Bishop Glen John Provost
Bishop of Lake Charles
Homily for Holy Thursday
Thursday, April 9, 2009
Cathedral of the Immaculate Conception

“He rose from supper and took off his outer garments.   He took a towel and tied it around his waist.” John 13:4

The washing of the feet of the disciples is an extraordinary event.  It has often been interpreted as a gesture of service.  “As I have done for you, you should also do” (John 13:15).  As service, it is consistent with everything else Our Lord did to serve others.  There is, of course, more to the washing of feet than the leaving of a good example.  Its extraordinariness begins with its context.

The washing of the feet takes place “before the feast of Passover” (John 13:1).  This would make it Thursday, the evening before the day of preparation.  The washing of the feet is an act of preparation.  Jesus is preparing to “lay down” His life.  He has promised that this is what He will do.  “I lay down my life in order to take it up again.  No one takes it from me, but I lay it down on my own.  I have power to lay it down, and power to take it up again” (John 10:17-18).  This is real power, not only to give up one’s life but “to take it up again.”  The connection between this statement and the washing of the feet is heightened because the verb used for “to lay down” is the same verb used when Jesus removes his outer garments, τίθησιν (John 13:4).  He is not merely taking off his outer garment.  He is laying it down, as He will His life. 

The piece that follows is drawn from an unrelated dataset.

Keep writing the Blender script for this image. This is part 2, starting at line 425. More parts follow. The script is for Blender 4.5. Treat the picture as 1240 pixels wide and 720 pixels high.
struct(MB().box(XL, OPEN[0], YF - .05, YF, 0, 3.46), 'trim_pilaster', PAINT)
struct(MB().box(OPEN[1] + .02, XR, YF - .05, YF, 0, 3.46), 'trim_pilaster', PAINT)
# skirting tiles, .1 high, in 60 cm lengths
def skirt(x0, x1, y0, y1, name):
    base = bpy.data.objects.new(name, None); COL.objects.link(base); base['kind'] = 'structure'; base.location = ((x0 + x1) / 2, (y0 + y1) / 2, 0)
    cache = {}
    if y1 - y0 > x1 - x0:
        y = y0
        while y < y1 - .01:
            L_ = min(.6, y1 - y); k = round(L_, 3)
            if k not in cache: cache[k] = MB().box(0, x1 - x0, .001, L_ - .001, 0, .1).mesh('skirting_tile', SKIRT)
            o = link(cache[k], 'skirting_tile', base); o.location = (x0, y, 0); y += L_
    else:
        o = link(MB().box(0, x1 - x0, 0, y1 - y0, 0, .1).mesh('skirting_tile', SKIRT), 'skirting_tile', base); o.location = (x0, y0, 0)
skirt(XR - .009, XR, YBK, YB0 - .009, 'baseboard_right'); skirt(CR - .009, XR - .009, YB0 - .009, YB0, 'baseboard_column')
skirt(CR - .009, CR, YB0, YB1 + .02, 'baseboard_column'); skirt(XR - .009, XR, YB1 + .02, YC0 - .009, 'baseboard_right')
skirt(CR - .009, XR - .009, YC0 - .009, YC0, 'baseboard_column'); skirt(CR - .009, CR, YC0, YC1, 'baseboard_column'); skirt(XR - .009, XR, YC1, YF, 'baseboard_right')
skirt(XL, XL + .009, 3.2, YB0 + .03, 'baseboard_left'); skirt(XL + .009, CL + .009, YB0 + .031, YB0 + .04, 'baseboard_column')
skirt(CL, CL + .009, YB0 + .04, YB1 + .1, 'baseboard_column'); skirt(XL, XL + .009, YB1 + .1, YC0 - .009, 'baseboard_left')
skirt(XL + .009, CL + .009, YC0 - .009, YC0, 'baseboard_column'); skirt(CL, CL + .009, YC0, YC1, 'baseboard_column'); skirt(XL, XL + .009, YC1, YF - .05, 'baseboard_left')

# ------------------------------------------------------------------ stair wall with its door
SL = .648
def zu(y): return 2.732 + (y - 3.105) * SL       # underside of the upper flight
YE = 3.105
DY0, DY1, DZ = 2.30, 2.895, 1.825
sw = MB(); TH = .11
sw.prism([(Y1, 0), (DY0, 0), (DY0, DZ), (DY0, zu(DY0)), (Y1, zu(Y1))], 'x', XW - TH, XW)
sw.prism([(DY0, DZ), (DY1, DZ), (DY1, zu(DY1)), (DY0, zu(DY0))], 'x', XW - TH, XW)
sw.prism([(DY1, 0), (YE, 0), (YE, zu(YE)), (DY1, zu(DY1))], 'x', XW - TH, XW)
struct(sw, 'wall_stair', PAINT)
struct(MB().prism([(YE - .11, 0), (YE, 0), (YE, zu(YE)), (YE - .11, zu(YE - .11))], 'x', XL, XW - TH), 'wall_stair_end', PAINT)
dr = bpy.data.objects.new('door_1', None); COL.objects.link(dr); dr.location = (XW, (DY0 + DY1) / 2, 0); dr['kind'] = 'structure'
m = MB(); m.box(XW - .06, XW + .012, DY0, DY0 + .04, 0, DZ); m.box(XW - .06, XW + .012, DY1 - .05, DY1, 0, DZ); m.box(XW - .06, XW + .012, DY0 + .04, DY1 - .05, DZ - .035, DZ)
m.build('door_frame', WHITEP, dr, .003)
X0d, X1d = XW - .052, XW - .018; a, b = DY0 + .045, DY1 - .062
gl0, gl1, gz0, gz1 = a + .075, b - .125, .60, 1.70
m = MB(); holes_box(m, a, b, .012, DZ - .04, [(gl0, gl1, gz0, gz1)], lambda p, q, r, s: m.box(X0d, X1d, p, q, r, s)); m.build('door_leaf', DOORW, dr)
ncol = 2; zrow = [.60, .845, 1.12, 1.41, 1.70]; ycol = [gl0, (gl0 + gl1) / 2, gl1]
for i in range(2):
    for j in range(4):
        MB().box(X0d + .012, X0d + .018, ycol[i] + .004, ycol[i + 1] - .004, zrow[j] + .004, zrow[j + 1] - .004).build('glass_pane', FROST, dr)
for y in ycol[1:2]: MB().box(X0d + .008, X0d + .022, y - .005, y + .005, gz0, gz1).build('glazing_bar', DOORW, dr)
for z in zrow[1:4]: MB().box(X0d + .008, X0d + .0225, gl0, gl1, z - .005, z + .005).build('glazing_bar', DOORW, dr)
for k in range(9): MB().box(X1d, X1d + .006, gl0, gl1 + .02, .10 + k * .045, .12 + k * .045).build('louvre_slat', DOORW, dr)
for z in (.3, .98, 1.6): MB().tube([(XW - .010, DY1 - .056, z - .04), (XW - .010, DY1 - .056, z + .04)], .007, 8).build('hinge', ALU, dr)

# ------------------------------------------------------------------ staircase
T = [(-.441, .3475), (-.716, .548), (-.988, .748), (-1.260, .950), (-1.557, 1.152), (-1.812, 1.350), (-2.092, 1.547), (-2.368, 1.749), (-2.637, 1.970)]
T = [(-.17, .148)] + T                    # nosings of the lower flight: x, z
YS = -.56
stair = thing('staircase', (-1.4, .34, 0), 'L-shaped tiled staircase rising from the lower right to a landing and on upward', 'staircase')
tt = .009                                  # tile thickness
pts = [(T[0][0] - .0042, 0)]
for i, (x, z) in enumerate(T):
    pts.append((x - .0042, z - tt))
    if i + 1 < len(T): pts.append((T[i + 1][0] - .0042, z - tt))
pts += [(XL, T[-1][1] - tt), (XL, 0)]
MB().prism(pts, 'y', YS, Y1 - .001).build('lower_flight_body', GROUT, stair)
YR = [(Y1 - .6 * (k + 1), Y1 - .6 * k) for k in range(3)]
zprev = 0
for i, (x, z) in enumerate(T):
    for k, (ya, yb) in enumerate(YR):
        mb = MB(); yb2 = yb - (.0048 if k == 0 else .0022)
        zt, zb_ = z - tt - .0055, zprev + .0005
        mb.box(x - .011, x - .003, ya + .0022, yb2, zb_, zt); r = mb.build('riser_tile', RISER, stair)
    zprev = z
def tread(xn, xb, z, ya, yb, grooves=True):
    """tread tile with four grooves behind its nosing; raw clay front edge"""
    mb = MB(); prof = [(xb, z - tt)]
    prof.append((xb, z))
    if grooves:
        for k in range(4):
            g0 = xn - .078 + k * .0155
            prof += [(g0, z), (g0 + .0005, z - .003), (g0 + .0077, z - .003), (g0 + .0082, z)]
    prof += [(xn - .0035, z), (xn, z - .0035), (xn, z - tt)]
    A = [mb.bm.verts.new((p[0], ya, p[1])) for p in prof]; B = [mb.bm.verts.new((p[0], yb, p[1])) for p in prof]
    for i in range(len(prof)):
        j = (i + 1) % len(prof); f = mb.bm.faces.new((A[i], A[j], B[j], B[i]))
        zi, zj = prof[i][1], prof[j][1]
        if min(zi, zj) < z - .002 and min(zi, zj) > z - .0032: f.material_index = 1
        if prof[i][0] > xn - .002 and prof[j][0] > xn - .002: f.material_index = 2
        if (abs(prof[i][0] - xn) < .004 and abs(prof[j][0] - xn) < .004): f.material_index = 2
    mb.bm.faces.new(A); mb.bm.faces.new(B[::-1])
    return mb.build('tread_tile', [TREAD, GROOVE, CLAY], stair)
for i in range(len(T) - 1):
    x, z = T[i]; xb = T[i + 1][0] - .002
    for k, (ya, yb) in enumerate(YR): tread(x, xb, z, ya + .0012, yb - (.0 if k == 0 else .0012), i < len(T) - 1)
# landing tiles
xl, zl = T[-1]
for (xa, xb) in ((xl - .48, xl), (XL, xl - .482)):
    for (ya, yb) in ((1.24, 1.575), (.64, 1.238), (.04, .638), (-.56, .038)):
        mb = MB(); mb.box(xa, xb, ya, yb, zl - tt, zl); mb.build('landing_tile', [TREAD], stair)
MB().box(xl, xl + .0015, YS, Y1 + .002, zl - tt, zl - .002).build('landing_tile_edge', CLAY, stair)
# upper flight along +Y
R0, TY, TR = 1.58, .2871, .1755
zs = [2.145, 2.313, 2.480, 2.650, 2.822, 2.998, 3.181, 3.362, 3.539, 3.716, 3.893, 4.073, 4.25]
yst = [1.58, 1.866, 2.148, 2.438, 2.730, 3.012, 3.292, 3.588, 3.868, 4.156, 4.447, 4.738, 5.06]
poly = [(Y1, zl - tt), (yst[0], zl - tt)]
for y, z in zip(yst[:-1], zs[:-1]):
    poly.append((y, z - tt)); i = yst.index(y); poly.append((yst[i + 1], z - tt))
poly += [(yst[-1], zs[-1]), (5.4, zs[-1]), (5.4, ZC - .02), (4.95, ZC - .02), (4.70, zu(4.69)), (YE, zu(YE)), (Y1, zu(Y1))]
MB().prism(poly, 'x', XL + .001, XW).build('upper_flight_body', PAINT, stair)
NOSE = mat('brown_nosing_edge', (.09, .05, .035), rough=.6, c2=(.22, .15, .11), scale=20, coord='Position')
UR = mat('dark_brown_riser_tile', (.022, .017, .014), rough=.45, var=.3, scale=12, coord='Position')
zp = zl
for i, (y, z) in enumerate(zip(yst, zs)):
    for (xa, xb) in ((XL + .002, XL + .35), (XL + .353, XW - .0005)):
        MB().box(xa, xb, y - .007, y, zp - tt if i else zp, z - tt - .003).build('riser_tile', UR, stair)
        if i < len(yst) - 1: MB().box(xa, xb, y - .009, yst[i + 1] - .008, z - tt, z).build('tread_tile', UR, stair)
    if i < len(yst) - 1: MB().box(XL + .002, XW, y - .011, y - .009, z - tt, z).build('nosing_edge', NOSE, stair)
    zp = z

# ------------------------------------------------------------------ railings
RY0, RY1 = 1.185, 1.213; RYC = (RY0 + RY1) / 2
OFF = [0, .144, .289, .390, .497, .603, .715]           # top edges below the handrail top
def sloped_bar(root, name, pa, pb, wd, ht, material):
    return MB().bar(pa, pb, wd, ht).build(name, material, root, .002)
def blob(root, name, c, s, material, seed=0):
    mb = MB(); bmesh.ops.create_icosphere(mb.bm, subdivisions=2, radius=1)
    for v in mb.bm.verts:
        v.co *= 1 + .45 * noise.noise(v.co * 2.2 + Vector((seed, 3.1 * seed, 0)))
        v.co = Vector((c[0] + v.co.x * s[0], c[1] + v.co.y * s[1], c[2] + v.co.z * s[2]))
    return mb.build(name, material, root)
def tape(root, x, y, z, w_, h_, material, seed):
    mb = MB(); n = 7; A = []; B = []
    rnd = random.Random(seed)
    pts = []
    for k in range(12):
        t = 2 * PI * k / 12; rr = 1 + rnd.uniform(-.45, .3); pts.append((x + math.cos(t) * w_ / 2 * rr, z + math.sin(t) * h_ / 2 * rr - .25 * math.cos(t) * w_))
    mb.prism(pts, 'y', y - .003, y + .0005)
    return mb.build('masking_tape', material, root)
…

Jesus is taking on the role of a servant.  For this reason many have seen a deep connection between the washing of the feet and the beautiful passage from Isaiah that will figure in our Holy Week liturgy.  “If he gives his life as an offering for sin, he shall see his descendants in a long life, and the will of the Lord shall be accomplished through him” (Isaiah 53).  In this sense, we are dealing not only with a work of service but also with a sharing of His mission with His disciples whose feet He washes. 

This is implied in the exchange between Jesus and Peter.  Peter says, “You will never wash my feet” (John 13:8).  And Jesus answers him saying, “Unless I wash you, you will have no inheritance with me” (John 13:8).  We are speaking of an inheritance.  The washing of the feet is a lesson in humility, but it is an invitation to an inheritance.  And what is that inheritance?  The language of Jesus, “you will have no inheritance with me”, is a formula found in the Old Testament exclusively applied to the priest. When consecrating priests, God tells Moses to “wash them with water” (Exodus 29:4; see also Leviticus 8:6 and Numbers 8:6-7).  Just as the host was expected to offer water and towels for a guest to wash his feet, so Jesus is welcoming the disciples into His service.  That Jesus washes the feet himself, only points the more to His sharing with His disciples His personal mission, His own service.  And what is His service?  It is His priesthood.  I do not think I express it too greatly.  “I have given you a model to follow, so that as I have done for you, you should also do” (John 13:15).  The model in question is His priesthood.  He is soon to give His life as a ransom for the many.  He is the ultimate servant, the sacrificial victim, fulfilling the Suffering Servant of Isaiah (Isaiah 52 and 53).  The act of washing another’s feet points to the humiliating death that Jesus will endure for others.  The disciples are to share in it as part of Jesus’ priestly inheritance.

In short, Jesus says to Peter, if you do not accept my washing your feet, you will reject the redemptive humiliation of the cross.  In doing so, you will not share in my priesthood. 

As humans, we must always be reminded of the reason Jesus came into the world.  He came to offer a sacrifice for sin.  In doing this Jesus acted as a priest.  The difference is that in the sacrifice of Christ the Priest, He becomes the sacrifice.  The priest and the sacrifice are one and the same.  Thus, as priest, Jesus comes to suffer and to die.  And there is more.

Just as Moses was commanded to wash Aaron and his sons, the first priests of the covenant, now Jesus washes the feet of the new priests of the New Covenant.  It is a covenant sealed not with the blood of bulls.  This New Covenant is sealed with the blood of the Lamb; “… through the blood of Jesus we have confidence of entrance into the sanctuary by the new and living way he opened for us through the veil, that is, his flesh, and … we have ‘a great priest over the house of God’” (Hebrews 10:20-21). 

Through the humble and humiliating gesture of washing the feet, Jesus revealed the total giving of self that He would suffer on the cross.  Then, He invited His disciples to share in that “service”, to be part of his priestly inheritance.  Only in being a “servant”, giving his life totally, could the disciple imitate the Lord in every respect of His priesthood. 

Holy Thursday night is all about Eucharist and Priesthood.  Tonight is the birthday of the Priesthood and the Eucharist that perpetuates the miraculous mission of Jesus to redeem.  Through them we are brought to share in the redeeming passion, death and resurrection of Our Lord.  And so Jesus could pray this night before He died:  “As you sent me into the world, so I sent them into the world.  And I consecrate myself for them, so that they also may be consecrated in truth” (John 17:18-19).